By: Susanne Steidl

We already know that our lifestyles are changing rapidly thanks to technology – new products and apps crop up every quarter, and consumers are growing more eager to adopt tools to make life easier. It is only natural that payments would change rapidly as well. After years of relatively small, incremental advancements, tech has infiltrated payments such that changes and opportunities are constant. This is not news.

What we really need to be thinking about, as an industry and within our own organizations, is how to think strategically about how best to leverage progress. How to look beyond the horizon and anticipate where the world is going so we can put our attention on that. Nowadays everyone strives to be innovative but that needs to be balanced with being selective and anticipating the areas of greatest benefit.

As always, the first place to look is at the consumer. We can free consumers from cash, plastic cards, and other payment intermediaries, the more we can safely harness data, apply artificial intelligence to new payment platforms, and build fully digital, real-time ecosystems. For consumers the payments experience is truly seamless and invisible.

Along these lines, Wirecard has introduced many new technologies to the payments space in Europe and Asia. We lead the ominchannel space with WeChat Pay or Alipay. We’ve introduced our own payment app, boon. And we’re partnering with major airports, sports stadiums, and other venues to integrate travel, leisure, and consumer goods with loyalty and rewards programs. Taking off from those successes, we’re developing new solutions for the unique needs of American merchants and consumers.

Of all these, if there is one exciting new opportunity for payments, it must be the connected store. In February we announced a partnership with the French firm SES-imagotag in which we’re setting up payment tech to enable customers to pay at the shelf from digital price tags that their mobile devices can read using a QR code or near-field communication.

To many merchants, this model is nothing less than game changing, for consumers the new flows are very natural. Having looked closely at the present landscape, we know that consumers adopt the technologies and processes that are presented within a framework they trust, such as a retail establishment they have a relationship with already. After they use the system a few times, they get used to it and it becomes normal.

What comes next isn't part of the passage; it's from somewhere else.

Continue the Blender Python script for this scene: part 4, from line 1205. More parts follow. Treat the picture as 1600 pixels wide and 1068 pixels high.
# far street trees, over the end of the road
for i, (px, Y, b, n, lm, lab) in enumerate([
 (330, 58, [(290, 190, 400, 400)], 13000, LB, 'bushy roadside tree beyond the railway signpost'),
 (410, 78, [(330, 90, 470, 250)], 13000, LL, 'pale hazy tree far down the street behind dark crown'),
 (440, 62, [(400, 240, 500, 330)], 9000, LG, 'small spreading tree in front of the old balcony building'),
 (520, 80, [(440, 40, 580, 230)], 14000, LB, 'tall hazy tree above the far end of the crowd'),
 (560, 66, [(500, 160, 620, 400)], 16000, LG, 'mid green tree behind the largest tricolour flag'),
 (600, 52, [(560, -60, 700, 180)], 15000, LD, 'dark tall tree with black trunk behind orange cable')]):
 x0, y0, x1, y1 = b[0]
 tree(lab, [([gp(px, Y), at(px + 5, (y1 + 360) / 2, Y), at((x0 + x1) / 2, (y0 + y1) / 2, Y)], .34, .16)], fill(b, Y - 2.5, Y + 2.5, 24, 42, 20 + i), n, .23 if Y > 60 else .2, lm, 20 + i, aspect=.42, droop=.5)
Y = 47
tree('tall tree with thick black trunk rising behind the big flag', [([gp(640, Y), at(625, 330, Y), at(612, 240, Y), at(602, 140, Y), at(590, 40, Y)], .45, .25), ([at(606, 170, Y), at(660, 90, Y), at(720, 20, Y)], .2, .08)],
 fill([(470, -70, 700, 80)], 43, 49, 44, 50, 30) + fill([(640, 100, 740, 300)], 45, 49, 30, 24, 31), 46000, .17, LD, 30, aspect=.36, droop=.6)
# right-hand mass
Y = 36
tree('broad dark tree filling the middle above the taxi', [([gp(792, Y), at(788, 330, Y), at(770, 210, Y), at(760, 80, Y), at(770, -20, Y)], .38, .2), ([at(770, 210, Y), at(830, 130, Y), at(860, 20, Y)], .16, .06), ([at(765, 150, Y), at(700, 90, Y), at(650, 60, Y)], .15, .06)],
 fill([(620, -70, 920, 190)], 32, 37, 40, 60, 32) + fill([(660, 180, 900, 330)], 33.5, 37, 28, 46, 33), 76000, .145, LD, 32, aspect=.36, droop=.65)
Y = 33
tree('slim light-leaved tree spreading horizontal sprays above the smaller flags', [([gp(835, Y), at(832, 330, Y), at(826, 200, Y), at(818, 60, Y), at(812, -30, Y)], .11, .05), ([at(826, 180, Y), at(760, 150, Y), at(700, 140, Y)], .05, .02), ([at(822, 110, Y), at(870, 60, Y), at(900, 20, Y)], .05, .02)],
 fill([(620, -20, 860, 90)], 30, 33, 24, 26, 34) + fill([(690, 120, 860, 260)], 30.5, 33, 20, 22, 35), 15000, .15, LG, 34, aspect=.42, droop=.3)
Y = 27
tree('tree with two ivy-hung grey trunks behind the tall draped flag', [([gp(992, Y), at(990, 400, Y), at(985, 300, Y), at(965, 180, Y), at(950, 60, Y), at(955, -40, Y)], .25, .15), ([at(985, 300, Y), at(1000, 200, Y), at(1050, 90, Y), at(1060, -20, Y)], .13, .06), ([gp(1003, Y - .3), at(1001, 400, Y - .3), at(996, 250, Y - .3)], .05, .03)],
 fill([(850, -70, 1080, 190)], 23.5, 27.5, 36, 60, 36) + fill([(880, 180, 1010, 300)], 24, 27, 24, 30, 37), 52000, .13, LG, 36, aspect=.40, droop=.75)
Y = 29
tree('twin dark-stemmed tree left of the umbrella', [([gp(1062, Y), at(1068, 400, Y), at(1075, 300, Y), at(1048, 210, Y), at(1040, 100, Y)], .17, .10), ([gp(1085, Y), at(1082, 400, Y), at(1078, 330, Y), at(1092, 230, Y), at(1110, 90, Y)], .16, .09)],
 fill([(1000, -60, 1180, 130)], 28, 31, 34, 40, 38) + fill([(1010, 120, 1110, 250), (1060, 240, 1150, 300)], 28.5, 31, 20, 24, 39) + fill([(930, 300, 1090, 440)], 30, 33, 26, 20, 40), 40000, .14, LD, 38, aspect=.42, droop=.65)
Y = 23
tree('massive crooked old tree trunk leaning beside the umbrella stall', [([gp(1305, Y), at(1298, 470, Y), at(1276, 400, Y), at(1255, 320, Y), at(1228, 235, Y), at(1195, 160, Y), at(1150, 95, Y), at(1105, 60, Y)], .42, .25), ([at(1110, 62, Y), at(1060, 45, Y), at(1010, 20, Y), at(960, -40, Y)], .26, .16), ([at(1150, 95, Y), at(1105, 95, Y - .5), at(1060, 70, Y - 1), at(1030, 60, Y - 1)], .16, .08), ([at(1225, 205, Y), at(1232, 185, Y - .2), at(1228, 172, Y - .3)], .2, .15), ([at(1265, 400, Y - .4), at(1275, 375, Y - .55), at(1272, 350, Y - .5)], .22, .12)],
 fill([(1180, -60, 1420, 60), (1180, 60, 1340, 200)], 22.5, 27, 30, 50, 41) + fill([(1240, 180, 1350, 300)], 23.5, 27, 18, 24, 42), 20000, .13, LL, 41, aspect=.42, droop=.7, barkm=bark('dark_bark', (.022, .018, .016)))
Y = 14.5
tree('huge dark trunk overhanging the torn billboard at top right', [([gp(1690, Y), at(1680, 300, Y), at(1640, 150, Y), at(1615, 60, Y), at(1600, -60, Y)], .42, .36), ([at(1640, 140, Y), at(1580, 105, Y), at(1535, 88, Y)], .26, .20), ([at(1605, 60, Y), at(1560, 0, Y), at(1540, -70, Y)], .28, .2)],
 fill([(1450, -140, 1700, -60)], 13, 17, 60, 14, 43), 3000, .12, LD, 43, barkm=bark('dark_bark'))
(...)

The connected store represents just one piece of a much larger system. POS and e-commerce systems also need to be updated and integrated so that consumers experience a retailer as a continuous omnichannel experience. That experience differs depending on a retailer’s offerings and their customers’ preferences. If a customer needs to try and purchase physical products in-person or have the product delivered to their address on the same day, then it would make sense to offer digital in-store experiences. Many consumers already take advantage of this convenience when they try something off the shelf, scan the QR code in the changing room, and then order a different color in the app whilst still in-store.

79% North American retailers investing in IoT technologies such as automated inventory verification and sensors on shelves

Source: Zebra Technologies Retail Vision Study 2017

As we live more immersed in a digitally integrated lifestyle and retailers invest more in IoT technologies, our industry will come up with more ways to provide seamless payment experiences to support the market’s demand for personalized, frictionless retail experiences. We can expect to move rapidly beyond a payments-only, card-centered infrastructure and into an advanced, user-focused digital ecosystem that forms the invisible framework behind our post-millennial lifestyle.

Possibly the most exciting challenge of all is that these decisions cannot be based on numbers alone. A knowledge of the industry, thorough assessment of opportunities, and good intuition all contribute. Making a decision takes courage. But it’s the only way to lead. The consequence of making proactive decisions, of just thinking and acting beyond the status quo and setting trends – is being among the industry’s leaders.